Тот наш первый диалог запомнился мне не взаимным умничаньем, а совсем по другой причине. Марк продолжал настаивать, что я скрываю свое еврейство. В ответ я изложил свою теорию российского антисемитизма, которой, кажется, произвел впечатление на Марка. По моим наблюдениям, чистый антисемит в русской элите редкость. Как правило, он предстает в одном лице и юдофобом, и юдофилом. Наш питерский композитор Олег Каравайчук написал музыку для более чем полутора сотен фильмов. Но до самой смерти его затирали. В последнем интервью он явился публике в маске юродивого, скомороха. Так он несколько десятилетий кряду защищал себя от власти, от дураков, от окружения. Начал с панегирика: «Иврит – это высший язык на земле, он отражает психологию самой высочайшей, самой гениальной нации. У иврита врожденная осанка. Он трагически стоит». Впечатляет в том интервью рассказ композитора об отношениях с великими евреями. Дружил с Михоэлсом, который, якобы, утверждал, что идиш погубит искусство. А вот иврит – это гений. Красивее иврита ничего нет. Иврит очень повлиял на мое искусство, утверждал Каравайчук, хотя я сам не еврей. Я вырос на иврите… И тут же обрушивается на евреев, которые вообще, по его мнению, к сожалению, дали самые примитивные способы центрального познания человека. Они, мол, ищут какой-то центр и показывают через этот центр всё. И вот из-за этого они довели патологию психопатии до крайнего размера. Потом снова: «Без евреев цивилизации не было бы. Потому что не было бы этого кода преемственности. Я же не могу создать преемственность. А вот если есть у меня друг-еврей – гениальный еврей! – он как-то меня поймет и передаст. Поэтому молитесь за евреев». Закончил композитор панегириком под Пушкина – черт меня дернул в России родиться с душой и талантом. Тебя здесь никто не защитит.

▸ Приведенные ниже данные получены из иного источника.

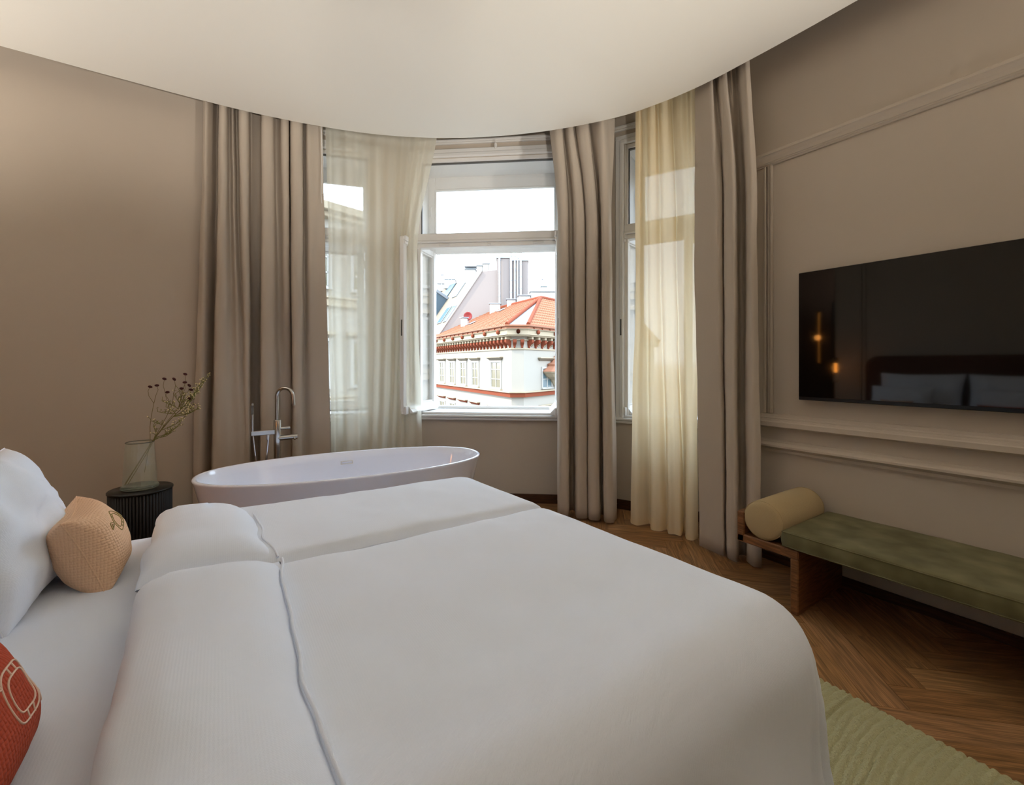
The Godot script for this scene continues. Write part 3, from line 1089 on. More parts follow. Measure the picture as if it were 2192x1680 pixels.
# the pale building behind: a gable wall facing the windows, a mansard slope with skylights running back from it
func mansard_building() -> void:
	var xr := Vector3(0.832, 0, 0.555)
	var zf := Vector3(0.555, 0, -0.832)
	var o := Vector3(24.22, 0, -39.139)
	var at := func(x: float, y: float, z := 0.0) -> Vector3: return o + xr * x + Vector3.UP * y + zf * z
	var g := thing("mansard_building", "pale lilac building with a steep roof slope and steel flues behind the tiled roof", "building")
	var gable := [Vector2(-6.44, 3.6), Vector2(-6.44, 3.86), Vector2(-1.61, 10.99), Vector2(0.01, 11.12), Vector2(0.01, 3.6)]
	var st := new_st()
	flat(st)
	var back := A1 * 26
	for i in range(1, 4):
		var a: Vector3 = at.call(gable[0].x, gable[0].y)
		var b: Vector3 = at.call(gable[i].x, gable[i].y)
		var c: Vector3 = at.call(gable[i + 1].x, gable[i + 1].y)
		tri(st, a, c, b)
	part("gable_wall", st, M.lilac, g)
	st = new_st()
	flat(st)
	for i in [1, 2]:
		var a: Vector3 = at.call(gable[i].x, gable[i].y)
		var b: Vector3 = at.call(gable[i + 1].x, gable[i + 1].y)
		quad(st, a, b, b + back, a + back)
	part("mansard_roof", st, M.sandy, g)
	st = new_st()
	var v0: Vector3 = at.call(-6.44, 3.86, -0.05)
	var v1: Vector3 = at.call(-1.61, 10.99, -0.05)
	tube(st, [v0 + Vector3(0, 0.05, 0), v1 + Vector3(0, 0.05, 0)], 0.10, -1, 6)
	part("verge", st, M.pearl, g)
	var box_at := func(called: String, x0: float, x1: float, y0: float, y1: float, z0: float, z1: float, m: Material) -> MeshInstance3D:
		var s := new_st()
		box(s, Vector3(x0, y0, -z1), Vector3(x1, y1, -z0), 0.02, Transform3D(Basis(xr, Vector3.UP, -zf), o))
		return part(called, s, m, g)
	box_at.call("fire_wall", 0.0, 1.32, 3.6, 12.35, -0.1, 6.0, M.lilac)
	box_at.call("fire_wall", 1.32, 3.25, 3.6, 12.08, -0.0, 6.0, M.lilac)
	box_at.call("wall_coping", -0.08, 1.38, 12.35, 12.43, -0.2, 6.0, M.zinc)
	box_at.call("wall_coping", 1.38, 3.33, 12.08, 12.16, -0.1, 6.0, M.zinc)
	box_at.call("parapet", -1.0, 0.0, 11.1, 12.5, 1.0, 3.0, M.pearl)
	for p in [[0.26, 0.115, 7.2], [1.46, 0.13, 7.6], [1.86, 0.10, 7.6], [2.15, 0.10, 7.4], [2.46, 0.12, 8.0]]:
		st = new_st()
		var c := Vector3(at.call(p[0], 0, -0.35))
		tube(st, [c + Vector3(0, p[2], 0), c + Vector3(0, 14.6, 0)], p[1], -1, 12)
		var fl := part("flue_pipe", st, M.pipe, g)
		for k in 4:
			st = new_st()
			tube(st, [c + Vector3(0, p[2] + 1.1 + 1.25 * k, 0), c + Vector3(0, p[2] + 1.18 + 1.25 * k, 0)], p[1] + 0.02, -1, 12)
			part("pipe_collar", st, M.zinc, fl)
	for b in [[-1.55, -0.92, 10.9, 12.0, 1.0, 1.7], [-2.29, -1.68, 10.6, 12.02, 2.0, 2.8], [-3.79, -2.59, 10.4, 12.05, 4.0, 5.2], [-6.76, -5.5, 10.6, 11.7, 8.0, 9.4], [-7.97, -7.11, 10.6, 11.5, 10.0, 11.0]]:
		box_at.call("roof_chimney", b[0], b[1], b[2], b[3], b[4], b[5], M.pearl)
		box_at.call("chimney_cap", b[0] - 0.08, b[1] + 0.08, b[3], b[3] + 0.1, b[4] - 0.08, b[5] + 0.08, M.zinc)
	box_at.call("roof_plate", -3.86, -2.38, 12.35, 12.43, 3.8, 5.2, M.zinc)
	for m in [[-1.42, 4.0, 10.9, 14.4], [-7.26, 9.0, 10.9, 12.5]]:
		st = new_st()
		tube(st, [at.call(m[0], m[2], m[1]), at.call(m[0], m[3], m[1])], 0.035, -1, 6)
		part("antenna", st, M.pipe, g)
	st = new_st()
	tube(st, [at.call(-7.5, 12.5, 9.0), at.call(-7.0, 12.45, 9.0)], 0.07, -1, 6)
	part("antenna_head", st, M.zinc, g)
	st = new_st()
	for k in 7:
		tube(st, [at.call(-6.4 + 0.42 * k, 10.8, 6.0), at.call(-6.4 + 0.42 * k, 11.7 + 0.13 * k, 6.0)], 0.022, -1, 5)
	tube(st, [at.call(-6.4, 11.6, 6.0), at.call(-3.8, 12.1, 6.0)], 0.022, -1, 5)
	part("roof_railing", st, M.pipe, g)
	# skylights and the dormer, in the plane of the slope: s up the slope from (-5.23, 5.65), t back along the street
	var e := (Vector3(at.call(-1.61, 10.99)) - Vector3(at.call(-5.23, 5.65))).normalized()
	var nn := e.cross(A1).normalized()
	if nn.y < 0:
		nn = -nn
	var q0: Vector3 = at.call(-5.23, 5.65)
	var slope := Transform3D(Basis(-A1, e, nn), q0)
	if slope.basis.determinant() < 0:
		slope.basis.x = A1
	var sx := signf(slope.basis.x.dot(A1))
	for k in [[3.15, 4.55, 3.8, 5.65], [0.45, 1.55, 0.15, 2.25], [2.15, 3.45, 0.1, 2.3]]:
		st = new_st()
		box(st, Vector3(sx * k[0], k[2], 0), Vector3(sx * k[1], k[3], 0.10), 0.01, slope)
		var fr := part("skylight", st, M.zinc, g)
		st = new_st()
		box(st, Vector3(sx * (k[0] + 0.1), k[2] + 0.1, 0.10), Vector3(sx * (k[1] - 0.1), k[3] - 0.12, 0.115), 0.0, slope)
		part("pane", st, M.blue_pane, fr)
	st = new_st()
	box(st, Vector3(sx * 6.3, 1.0, 0), Vector3(sx * 11.5, 3.85, 1.4), 0.02, slope)
	part("dormer", st, M.slate, g)
	st = new_st()
	box(st, Vector3(sx * 6.1, 3.85, 0), Vector3(sx * 11.7, 4.15, 1.7), 0.02, slope)
	part("dormer_eave", st, M.zinc, g)
	st = new_st()
	box(st, Vector3(sx * 7.0, 4.2, 0), Vector3(sx * 9.4, 6.4, 0.12), 0.02, slope)
	part("slate_panel", st, M.slate, g)
	# lower chimneys that stand before it behind the tiled ridge
	var n := 0
	for c in [[-0.64, 0.4, 6.2, 7.25, -2.5, -1.8], [1.08, 1.93, 6.2, 7.6, -3.0, -2.2], [2.18, 3.31, 6.2, 7.82, -4.0, -3.0], [3.38, 6.4, 6.2, 8.35, -3.0, -2.0], [4.5, 4.96, 8.3, 8.95, -2.5, -2.0]]:
		var ch := thing("rooftop_chimney", ["low white chimney left of the tall flues behind the tiled ridge", "white chimney under the group of four flues", "white stepped chimney right of the flues", "long white rooftop wall at the far right of the tiled ridge", "small white stack with an antenna on the long rooftop wall"][n], "chimney", Vector3.ZERO, 0.0)
		n += 1
		st = new_st()
		box(st, Vector3(c[0], c[2], -c[5]), Vector3(c[1], c[3], -c[4]), 0.02, Transform3D(Basis(xr, Vector3.UP, -zf), o))
		part("stack", st, M.pearl, ch)
		st = new_st()
		box(st, Vector3(c[0] - 0.1, c[3], -c[5] - 0.1), Vector3(c[1] + 0.1, c[3] + 0.09, -c[4] + 0.1), 0.02, Transform3D(Basis(xr, Vector3.UP, -zf), o))
		part("cap", st, M.zinc, ch)
		if n == 5:
			st = new_st()
			tube(st, [at.call(4.58, 8.9, -2.5), at.call(4.58, 9.75, -2.5)], 0.035, -1, 6)
			tube(st, [at.call(4.5, 9.7, -2.5), at.call(4.64, 9.72, -2.5)], 0.09, -1, 6)
			part("antenna", st, M.pipe, ch)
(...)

Каравайчук подтолкнул меня к мысли о сокрытии в творчестве, которым не может пренебречь не только писатель, но и всякий серьезный Художник. Каравайчук напомнил также, что подводить итоги жизни надо вовремя. Но когда – каждый решает сам. И такое решение может быть связано вовсе не из-за предчувствия конца. Эзотерика здесь не поможет. Марку, как я понимаю, надо было разделаться со своим прежним творчеством. Вот он и решил написать «Роман Графомана». А уж что за чем выставлять – не так важно. Думаю, Марк правильно рассудил, решившись дать при изложении место и хаотике, и импровизации, и интуиции. Пускай читатель разбирается, где правда, где ложь; пускай додумывает не проясненное, оставив в стороне предрассудки, правила изложения, представления о том, что за чем должно следовать.